Irak: l'ambassade de Suède à Bagdad incendiée lors d'une manifestation
L'ambassade de Suède à Bagdad a été incendiée jeudi avant l'aube lors d'une manifestation organisée par des partisans du turbulent leader religieux Moqtada Sadr, a constaté un correspondant de l'AFP, avant un nouvel événement en Suède où un exemplaire du Coran doit être brûlé.
De la fumée s'élevait du bâtiment de l'ambassade de Suède a constaté le correspondant de l'AFP depuis le toit d'un bâtiment dans le quartier, où les forces anti-émeutes irakiennes étaient déployées en grand effectif tandis que des dizaines de manifestants étaient encore sur place.
Le personnel de l'ambassade est "en sécurité" a de son côté indiqué à l'AFP le ministère suédois des Affaires étrangères à Stockholm. "Nous sommes au courant de la situation. Le personnel de notre ambassade est en sécurité et le ministère est en contact régulier avec lui", a précisé dans un courriel le ministère.

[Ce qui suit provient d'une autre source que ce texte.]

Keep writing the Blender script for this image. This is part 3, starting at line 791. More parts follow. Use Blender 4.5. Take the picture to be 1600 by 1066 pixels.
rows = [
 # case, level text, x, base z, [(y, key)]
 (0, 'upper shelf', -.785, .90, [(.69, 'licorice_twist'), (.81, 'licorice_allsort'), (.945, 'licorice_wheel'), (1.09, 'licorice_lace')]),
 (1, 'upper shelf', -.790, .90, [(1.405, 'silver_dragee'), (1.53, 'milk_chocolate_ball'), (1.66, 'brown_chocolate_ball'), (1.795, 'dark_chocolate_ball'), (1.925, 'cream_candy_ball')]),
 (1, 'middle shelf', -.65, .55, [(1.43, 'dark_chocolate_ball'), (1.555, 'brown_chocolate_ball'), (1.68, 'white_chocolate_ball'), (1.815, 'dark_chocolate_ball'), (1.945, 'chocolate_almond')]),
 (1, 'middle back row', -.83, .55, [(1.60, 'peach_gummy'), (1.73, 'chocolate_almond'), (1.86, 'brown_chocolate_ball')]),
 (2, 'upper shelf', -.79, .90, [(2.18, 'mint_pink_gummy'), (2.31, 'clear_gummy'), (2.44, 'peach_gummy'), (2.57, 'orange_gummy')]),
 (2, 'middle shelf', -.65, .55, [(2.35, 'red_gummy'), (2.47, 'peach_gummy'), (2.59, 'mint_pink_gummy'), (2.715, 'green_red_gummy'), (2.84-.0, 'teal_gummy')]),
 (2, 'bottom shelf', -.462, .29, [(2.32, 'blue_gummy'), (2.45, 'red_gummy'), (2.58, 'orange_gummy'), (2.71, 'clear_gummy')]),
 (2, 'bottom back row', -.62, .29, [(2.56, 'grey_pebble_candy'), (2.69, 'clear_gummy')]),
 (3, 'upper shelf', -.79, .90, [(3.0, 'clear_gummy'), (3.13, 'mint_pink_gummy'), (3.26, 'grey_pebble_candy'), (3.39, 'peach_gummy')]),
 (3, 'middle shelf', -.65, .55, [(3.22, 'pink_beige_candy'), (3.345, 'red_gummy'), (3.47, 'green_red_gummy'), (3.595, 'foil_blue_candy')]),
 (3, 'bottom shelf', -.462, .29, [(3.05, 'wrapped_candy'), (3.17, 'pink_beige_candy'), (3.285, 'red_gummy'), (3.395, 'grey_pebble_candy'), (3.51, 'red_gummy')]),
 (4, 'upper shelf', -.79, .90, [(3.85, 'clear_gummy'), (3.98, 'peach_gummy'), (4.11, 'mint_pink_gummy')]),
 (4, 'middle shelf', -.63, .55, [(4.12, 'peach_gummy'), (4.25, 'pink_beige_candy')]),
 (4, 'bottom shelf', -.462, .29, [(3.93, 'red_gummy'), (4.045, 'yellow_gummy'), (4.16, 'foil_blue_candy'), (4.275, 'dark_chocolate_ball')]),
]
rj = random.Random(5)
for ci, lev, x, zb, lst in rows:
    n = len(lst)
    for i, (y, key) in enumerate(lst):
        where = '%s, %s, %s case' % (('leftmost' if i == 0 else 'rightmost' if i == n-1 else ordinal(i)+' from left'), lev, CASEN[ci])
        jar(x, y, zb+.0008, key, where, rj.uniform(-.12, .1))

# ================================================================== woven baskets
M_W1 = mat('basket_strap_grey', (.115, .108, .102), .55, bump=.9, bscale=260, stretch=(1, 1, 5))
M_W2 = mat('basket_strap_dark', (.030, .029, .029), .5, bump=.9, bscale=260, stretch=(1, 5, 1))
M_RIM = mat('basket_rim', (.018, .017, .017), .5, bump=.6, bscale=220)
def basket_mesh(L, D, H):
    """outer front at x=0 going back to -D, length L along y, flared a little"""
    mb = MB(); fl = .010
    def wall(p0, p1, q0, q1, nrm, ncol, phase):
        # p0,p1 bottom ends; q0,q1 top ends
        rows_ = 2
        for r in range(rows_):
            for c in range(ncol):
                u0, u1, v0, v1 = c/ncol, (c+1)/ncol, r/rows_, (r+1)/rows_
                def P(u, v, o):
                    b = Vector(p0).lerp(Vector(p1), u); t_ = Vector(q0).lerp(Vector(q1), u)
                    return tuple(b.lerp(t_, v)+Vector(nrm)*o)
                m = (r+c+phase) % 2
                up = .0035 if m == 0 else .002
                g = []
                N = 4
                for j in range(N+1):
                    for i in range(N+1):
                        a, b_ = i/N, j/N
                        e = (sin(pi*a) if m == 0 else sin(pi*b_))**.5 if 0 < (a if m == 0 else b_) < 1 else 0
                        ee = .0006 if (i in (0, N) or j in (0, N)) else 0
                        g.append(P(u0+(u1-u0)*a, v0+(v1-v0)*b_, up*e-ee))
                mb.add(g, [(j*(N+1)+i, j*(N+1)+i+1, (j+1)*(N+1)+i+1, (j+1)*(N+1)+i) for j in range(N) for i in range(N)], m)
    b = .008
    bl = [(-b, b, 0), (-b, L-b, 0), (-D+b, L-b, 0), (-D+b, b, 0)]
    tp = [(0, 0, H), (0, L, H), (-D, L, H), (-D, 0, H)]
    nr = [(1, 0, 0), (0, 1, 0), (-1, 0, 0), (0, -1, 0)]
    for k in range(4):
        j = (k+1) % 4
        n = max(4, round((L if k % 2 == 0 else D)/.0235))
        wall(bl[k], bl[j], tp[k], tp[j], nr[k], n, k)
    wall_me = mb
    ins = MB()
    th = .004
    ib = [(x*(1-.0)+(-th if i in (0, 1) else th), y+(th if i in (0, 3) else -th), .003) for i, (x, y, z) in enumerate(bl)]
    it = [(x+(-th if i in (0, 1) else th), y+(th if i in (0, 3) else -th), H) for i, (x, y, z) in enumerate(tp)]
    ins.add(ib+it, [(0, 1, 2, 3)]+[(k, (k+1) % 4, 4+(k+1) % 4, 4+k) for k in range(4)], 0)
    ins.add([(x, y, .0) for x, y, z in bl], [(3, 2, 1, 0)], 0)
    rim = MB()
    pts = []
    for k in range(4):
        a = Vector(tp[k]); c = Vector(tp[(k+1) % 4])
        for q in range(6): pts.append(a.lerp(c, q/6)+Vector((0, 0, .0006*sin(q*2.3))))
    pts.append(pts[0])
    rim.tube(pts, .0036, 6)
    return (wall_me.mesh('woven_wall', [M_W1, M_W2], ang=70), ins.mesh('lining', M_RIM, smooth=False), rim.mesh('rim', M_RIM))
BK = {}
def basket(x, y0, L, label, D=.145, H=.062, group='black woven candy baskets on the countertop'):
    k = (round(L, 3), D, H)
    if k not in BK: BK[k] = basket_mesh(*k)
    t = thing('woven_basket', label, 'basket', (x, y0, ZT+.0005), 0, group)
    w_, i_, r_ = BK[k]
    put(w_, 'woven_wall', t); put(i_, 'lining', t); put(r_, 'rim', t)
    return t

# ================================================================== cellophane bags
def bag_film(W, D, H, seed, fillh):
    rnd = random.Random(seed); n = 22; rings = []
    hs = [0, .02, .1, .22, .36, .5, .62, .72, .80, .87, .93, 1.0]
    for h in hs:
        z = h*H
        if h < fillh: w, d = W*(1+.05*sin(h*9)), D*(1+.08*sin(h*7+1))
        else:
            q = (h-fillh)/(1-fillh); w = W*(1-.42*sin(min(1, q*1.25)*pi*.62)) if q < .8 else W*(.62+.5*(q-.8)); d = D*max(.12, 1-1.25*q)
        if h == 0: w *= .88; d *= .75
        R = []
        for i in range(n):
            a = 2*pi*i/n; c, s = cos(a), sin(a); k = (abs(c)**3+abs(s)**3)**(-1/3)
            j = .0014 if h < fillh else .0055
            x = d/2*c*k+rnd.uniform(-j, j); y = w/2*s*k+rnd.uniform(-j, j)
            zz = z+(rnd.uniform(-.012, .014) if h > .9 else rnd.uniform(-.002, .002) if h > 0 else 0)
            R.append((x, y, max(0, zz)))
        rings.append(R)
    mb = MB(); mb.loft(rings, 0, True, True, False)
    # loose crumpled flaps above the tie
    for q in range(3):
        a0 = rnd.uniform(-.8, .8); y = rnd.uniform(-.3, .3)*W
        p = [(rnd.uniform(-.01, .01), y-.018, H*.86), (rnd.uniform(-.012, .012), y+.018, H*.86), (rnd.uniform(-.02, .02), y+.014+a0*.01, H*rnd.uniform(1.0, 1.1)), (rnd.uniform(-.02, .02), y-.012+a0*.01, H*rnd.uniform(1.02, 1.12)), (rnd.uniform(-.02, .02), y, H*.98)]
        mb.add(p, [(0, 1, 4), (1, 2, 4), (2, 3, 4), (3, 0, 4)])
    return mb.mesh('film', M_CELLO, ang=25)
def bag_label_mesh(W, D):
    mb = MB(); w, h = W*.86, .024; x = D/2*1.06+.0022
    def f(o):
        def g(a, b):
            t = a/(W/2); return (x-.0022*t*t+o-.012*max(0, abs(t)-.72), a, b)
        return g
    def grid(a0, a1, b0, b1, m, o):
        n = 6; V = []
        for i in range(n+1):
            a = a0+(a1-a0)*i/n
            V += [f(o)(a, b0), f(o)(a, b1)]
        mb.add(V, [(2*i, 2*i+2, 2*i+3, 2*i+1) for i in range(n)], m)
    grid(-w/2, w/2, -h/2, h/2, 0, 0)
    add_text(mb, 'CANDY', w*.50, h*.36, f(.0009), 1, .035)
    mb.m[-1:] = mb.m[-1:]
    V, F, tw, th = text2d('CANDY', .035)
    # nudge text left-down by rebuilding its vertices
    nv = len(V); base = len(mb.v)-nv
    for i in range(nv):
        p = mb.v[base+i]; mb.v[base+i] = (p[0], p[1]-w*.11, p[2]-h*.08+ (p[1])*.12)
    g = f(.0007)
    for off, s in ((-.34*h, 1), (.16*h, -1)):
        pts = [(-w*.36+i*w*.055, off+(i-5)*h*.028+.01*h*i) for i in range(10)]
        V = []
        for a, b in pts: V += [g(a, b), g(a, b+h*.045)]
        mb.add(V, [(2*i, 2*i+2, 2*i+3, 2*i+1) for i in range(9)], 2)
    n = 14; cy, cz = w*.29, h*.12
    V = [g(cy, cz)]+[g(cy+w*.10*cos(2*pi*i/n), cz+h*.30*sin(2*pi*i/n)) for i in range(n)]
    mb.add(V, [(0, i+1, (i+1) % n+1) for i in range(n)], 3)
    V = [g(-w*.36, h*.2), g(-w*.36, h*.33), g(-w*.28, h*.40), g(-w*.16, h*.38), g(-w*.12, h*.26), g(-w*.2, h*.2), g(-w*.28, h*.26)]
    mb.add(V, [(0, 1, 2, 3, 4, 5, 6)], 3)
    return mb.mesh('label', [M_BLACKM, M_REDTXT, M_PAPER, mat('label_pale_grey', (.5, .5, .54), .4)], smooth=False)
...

A Bagdad, plusieurs camions de la défense civile étaient sur le site pour éteindre l'incendie, a constaté un photographe de l'AFP. Des escarmouches ont également opposé les forces de sécurité irakiennes aux manifestants, qui ont lancé des pierres sur la police pour tenter de pénétrer sur le site de l'ambassade une nouvelle fois, a-t-il indiqué.
Jeudi dans la nuit certains manifestants aux abords de l'ambassade brandissaient des exemplaires du Coran, d'autres des portraits de Mohamed al-Sadr, influent clerc religieux chiite et père de Moqtada Sadr, a constaté un correspondant de l'AFP.
L'assaut de l'ambassade à Bagdad intervient au moment où la police suédoise a autorisé un mini-rassemblement jeudi à Stockholm: l'organisateur, un Irakien réfugié en Suède du nom de Salwan Momika, prévoit de brûler un exemplaire du Coran ainsi que le drapeau irakien devant l'ambassade d'Irak.
"Nous sommes mobilisés aujourd'hui pour dénoncer le fait de brûler le Coran, qui n'est que amour et foi", a indiqué à l'AFP le manifestant Hassan Ahmed. "Nous exigeons du gouvernement suédois et du gouvernement irakien que cesse ce type d'initiative", a-t-il martelé.
- "Enquête urgente" -
"Nous n'avons pas attendu le matin, nous avons pénétré à l'aube, on a incendié l'ambassade de Suède", a indiqué un autre jeune manifestant, avant de scander "Moqtada Moqtada Moqtada" du nom d'un influent dirigeant religieux.
S'exprimant sous couvert de l'anonymat, le manifestant a indiqué que "les enfants du courant sadriste" avaient agi après l'autorisation donnée une nouvelle fois à Salwan Momika "de manifester pour brûler le coran" en Suède.
Le ministère irakien des Affaires étrangères a condamné jeudi "dans les termes les plus durs" l'incendie de l'ambassade de Suède à Bagdad, réclamant aux forces de sécurité l'ouverture d'une "enquête urgente", selon un communiqué.
"Le gouvernement irakien a chargé les services de sécurité compétents de mener une enquête urgente et de prendre toutes les mesures nécessaires pour mettre au jour les circonstances de l'incident et en identifier les auteurs pour leur faire rendre des comptes conformément à la loi", selon le communiqué.
Salwan Momika, un Irakien réfugié en Suède et organisateur de l'évènement prévu jeudi selon un média suédois, avait déjà brûlé le 28 juin quelques pages d'un exemplaire du Coran devant la plus grande mosquée de Stockholm pendant la journée de l'Aïd al-Adha, une fête célébrée par les musulmans à travers le monde.
Ce premier incident avait poussé les partisans du leader religieux et politicien Moqtada Sadr à prendre d'assaut l'ambassade de Suède à Bagdad le 29 juin. Ils y étaient entrés et y étaient restés environ un quart d'heure avant d'en ressortir.
A l'époque, le geste de Salwan Momika à Stockholm avait provoqué une volée de condamnations internationales.
Ce type d'actes a déjà eu lieu en Suède ou dans d'autres pays d'Europe, parfois à l'initiative de mouvements d'extrême droite. Ils ont entraîné dans le passé des manifestations et des tensions diplomatiques.
Moqtada Sadr, influent leader religieux et trublion de la politique irakienne, a plusieurs fois démontré sa capacité à mobiliser dans les rues irakiennes des milliers de manifestants. A l'été 2022, ses partisans avaient ainsi envahi le parlement à Bagdad et installé un sit-in de plusieurs semaines. Leur leader était alors en plein bras-de-fer avec le camp politique adverse sur la nomination d'un premier ministre.